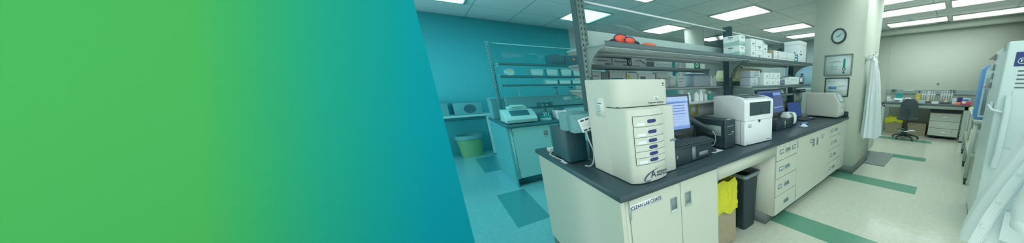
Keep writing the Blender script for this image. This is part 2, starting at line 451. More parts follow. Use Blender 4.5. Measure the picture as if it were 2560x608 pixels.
def cabinet(label, xf, y0, y1, kind, depth=.73, paint='cab', loc_rot=0, holders=(), top=.88, stile=0., group=None, hinges=True, toe='toe', end_panel=None):
    w = y1-y0; name = 'drawer_unit' if kind == 'drawers' else 'base_cabinet'
    t = thing(name, label, 'drawer unit' if kind == 'drawers' else 'cabinet', (xf, y0 if not loc_rot else y1, 0), loc_rot, group)
    MB().use(M[paint]).box(-depth, -.022, .003, w-.003, .12, top).build('carcass', M[paint], t)
    MB().box(-depth, -.11, .0, w, 0, .12).build('toe_kick', M[toe], t)
    if end_panel is not None:
        MB().box(-depth-end_panel, -.0, -.022, -.001, .10, top).build('end_panel', M[paint], t)
    z0 = .13
    if kind == 'doors':
        mid = w/2+stile/2
        for k, (a, b) in enumerate(((stile+.004, mid-.002), (mid+.002, w-.004))):
            d = MB().box(-.021, 0, a, b, z0, top-.008, .0025, 1).build('door', M[paint], t)
            hy = b-.055 if k == 0 else a+.055
            pull(0, hy, .745, .052, .092, True).build('handle', None, d)
            if hinges:
                for hz in (.22, .80): hinge(-.002, a+.001 if k == 0 else b-.001, hz).build('hinge', M['steel'] if paint != 'tcab' else M['tgry'], d)
            for (kk, hy2, hz2) in holders:
                if kk == k: holder(0, hy2, hz2).build('label_holder', None, d)
        if stile: MB().box(-.021, -.002, 0, stile, .12, top).build('stile', M[paint], t)
    else:
        zs = [z0, .331, .52, .707, top-.006]
        for k in range(4):
            d = MB().box(-.021, 0, .006, w-.006, zs[k]+.004, zs[k+1]-.003, .0025, 1).build('drawer', M[paint], t)
            zc = (zs[k]+zs[k+1])/2+.005
            pull(0, w*.5, zc, .10, .036, False).build('handle', None, d)
            for (kk, hy2) in holders:
                if kk == k: holder(0, hy2, zc).build('label_holder', None, d)
    return t
c1 = cabinet('cream double-door base cabinet at the bench corner with a CLEAN LAB COATS sign', DF, .58, 1.29, 'doors', depth=.73, stile=.022)
single('end_panel', MB().use(M['cab']).box(-2.66, DF, .558, .579, .10, .882).use(M['toe']).box(-2.66, DF-.11, .566, .579, 0, .10), None, 'wide cream end panel closing the instrument bench at its corner', 'panel', (-1.95, .57, 0))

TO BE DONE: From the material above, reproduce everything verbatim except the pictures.

RESPONSE:
Keep writing the Blender script for this image. This is part 2, starting at line 451. More parts follow. Use Blender 4.5. Measure the picture as if it were 2560x608 pixels.
def cabinet(label, xf, y0, y1, kind, depth=.73, paint='cab', loc_rot=0, holders=(), top=.88, stile=0., group=None, hinges=True, toe='toe', end_panel=None):
    w = y1-y0; name = 'drawer_unit' if kind == 'drawers' else 'base_cabinet'
    t = thing(name, label, 'drawer unit' if kind == 'drawers' else 'cabinet', (xf, y0 if not loc_rot else y1, 0), loc_rot, group)
    MB().use(M[paint]).box(-depth, -.022, .003, w-.003, .12, top).build('carcass', M[paint], t)
    MB().box(-depth, -.11, .0, w, 0, .12).build('toe_kick', M[toe], t)
    if end_panel is not None:
        MB().box(-depth-end_panel, -.0, -.022, -.001, .10, top).build('end_panel', M[paint], t)
    z0 = .13
    if kind == 'doors':
        mid = w/2+stile/2
        for k, (a, b) in enumerate(((stile+.004, mid-.002), (mid+.002, w-.004))):
            d = MB().box(-.021, 0, a, b, z0, top-.008, .0025, 1).build('door', M[paint], t)
            hy = b-.055 if k == 0 else a+.055
            pull(0, hy, .745, .052, .092, True).build('handle', None, d)
            if hinges:
                for hz in (.22, .80): hinge(-.002, a+.001 if k == 0 else b-.001, hz).build('hinge', M['steel'] if paint != 'tcab' else M['tgry'], d)
            for (kk, hy2, hz2) in holders:
                if kk == k: holder(0, hy2, hz2).build('label_holder', None, d)
        if stile: MB().box(-.021, -.002, 0, stile, .12, top).build('stile', M[paint], t)
    else:
        zs = [z0, .331, .52, .707, top-.006]
        for k in range(4):
            d = MB().box(-.021, 0, .006, w-.006, zs[k]+.004, zs[k+1]-.003, .0025, 1).build('drawer', M[paint], t)
            zc = (zs[k]+zs[k+1])/2+.005
            pull(0, w*.5, zc, .10, .036, False).build('handle', None, d)
            for (kk, hy2) in holders:
                if kk == k: holder(0, hy2, zc).build('label_holder', None, d)
    return t
c1 = cabinet('cream double-door base cabinet at the bench corner with a CLEAN LAB COATS sign', DF, .58, 1.29, 'doors', depth=.73, stile=.022)
single('end_panel', MB().use(M['cab']).box(-2.66, DF, .558, .579, .10, .882).use(M['toe']).box(-2.66, DF-.11, .566, .579, 0, .10), None, 'wide cream end panel closing the instrument bench at its corner', 'panel', (-1.95, .57, 0))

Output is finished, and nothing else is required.